②大口協議取引。1回の売買での最低申告量がCO2換算で10万トン以上とし、 取引価格は、前の取引日の終値の±30%の間で決定される。

 取引の時間帯は、平日9:30~11:30、13:00~15:00です。入札で取引する場合、取引の時間帯は別途取引所より公告で決められるとのことです。
 取引が義務付けられる対象については、初期は電力セクターの企業に限っていますが、今後、石油化学工業、化学工業、建材(セメントを含む)、鉄鋼、非鉄金属、製紙、電力、航空などCO2排出量が多い主要産業に拡大する予定です。また、取引主体は、現在は企業を中心としていますが、今後は個人やその他機関も視野に入れるといわれています。

 全国統一排出権取引所以外に、中国では、CCERの取引も行う計画です。ただ、CCERの認定や価格メカニズムについて更に議論を深める必要があるため、2017年以後、政府はCCERの登録を停止してきました。それでも、全国統一排出権取引所の運営が軌道にのれば、CCERの取引も再スタートするでしょう。

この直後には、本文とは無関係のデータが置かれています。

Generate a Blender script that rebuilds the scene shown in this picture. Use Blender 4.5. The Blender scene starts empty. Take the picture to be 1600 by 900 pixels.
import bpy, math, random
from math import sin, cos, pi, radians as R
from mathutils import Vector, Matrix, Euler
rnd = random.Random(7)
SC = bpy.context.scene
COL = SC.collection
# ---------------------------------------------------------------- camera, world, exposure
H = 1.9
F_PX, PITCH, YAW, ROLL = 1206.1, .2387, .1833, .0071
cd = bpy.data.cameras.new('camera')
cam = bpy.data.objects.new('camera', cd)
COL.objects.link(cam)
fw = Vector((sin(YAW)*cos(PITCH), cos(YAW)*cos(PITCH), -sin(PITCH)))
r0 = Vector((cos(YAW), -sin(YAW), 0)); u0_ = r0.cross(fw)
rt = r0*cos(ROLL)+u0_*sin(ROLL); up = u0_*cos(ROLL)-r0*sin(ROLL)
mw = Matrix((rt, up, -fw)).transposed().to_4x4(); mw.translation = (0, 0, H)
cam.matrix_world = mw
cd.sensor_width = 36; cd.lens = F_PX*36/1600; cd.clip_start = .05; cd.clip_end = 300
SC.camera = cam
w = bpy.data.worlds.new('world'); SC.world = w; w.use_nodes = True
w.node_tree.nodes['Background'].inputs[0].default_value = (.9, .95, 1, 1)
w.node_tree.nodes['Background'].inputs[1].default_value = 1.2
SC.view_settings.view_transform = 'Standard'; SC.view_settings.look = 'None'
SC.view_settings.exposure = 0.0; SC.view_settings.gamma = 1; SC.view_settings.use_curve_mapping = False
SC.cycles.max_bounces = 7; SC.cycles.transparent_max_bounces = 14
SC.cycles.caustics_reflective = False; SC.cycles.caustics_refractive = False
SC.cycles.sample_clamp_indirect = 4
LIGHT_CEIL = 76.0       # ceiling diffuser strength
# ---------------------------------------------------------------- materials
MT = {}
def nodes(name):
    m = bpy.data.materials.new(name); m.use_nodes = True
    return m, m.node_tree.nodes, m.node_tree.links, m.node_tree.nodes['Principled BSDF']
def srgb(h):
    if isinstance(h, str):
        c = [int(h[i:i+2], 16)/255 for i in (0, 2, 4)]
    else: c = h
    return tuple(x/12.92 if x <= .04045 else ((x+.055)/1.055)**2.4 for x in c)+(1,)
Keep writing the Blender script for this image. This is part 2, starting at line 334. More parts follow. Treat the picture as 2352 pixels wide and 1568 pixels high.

 2011年10月、北京、天津、上海、重慶、広東、湖北、深センの7つの省・市がCO2排出量取引のパイロット事業地域に指定され、2013年以降、7つの地方取引所が次々オンライン取引を開始しました。これらの地域においては、排出削減を効果的に推進するとともに、システムの構築、人材の育成、経験の蓄積を行い、全国統一市場の構築に結び付いたといえるでしょう。2021年6月までで、7つの地域で3,000社以上の企業が取引に参加し、累積割当量は、CO2換算で4億8,000万トン、取扱高は約114億元に上ったといわれています。

 全国統一取引市場の開設にともない、今後地方取引所では、電力セクターの企業が参加せず、その他のセクター企業がこれまで同様の取引が行われるものの、徐々に全国統一市場へ移行する計画となっています。中国政府の試算によると、全国排出権取引所の対象となる電力企業の排出量が40憶トンを超えると、今後、その他の業種が加える予定となっています。最終的には、中国の排出権取引の量が80億トンになると試算されており、中国は世界最大の排出権取引市場を有する国になることは間違いがありません。世界一の排出権市場になる見通しです。


※記事は執筆者の個人的見解であり、日本総研の公式見解を示すものではありません。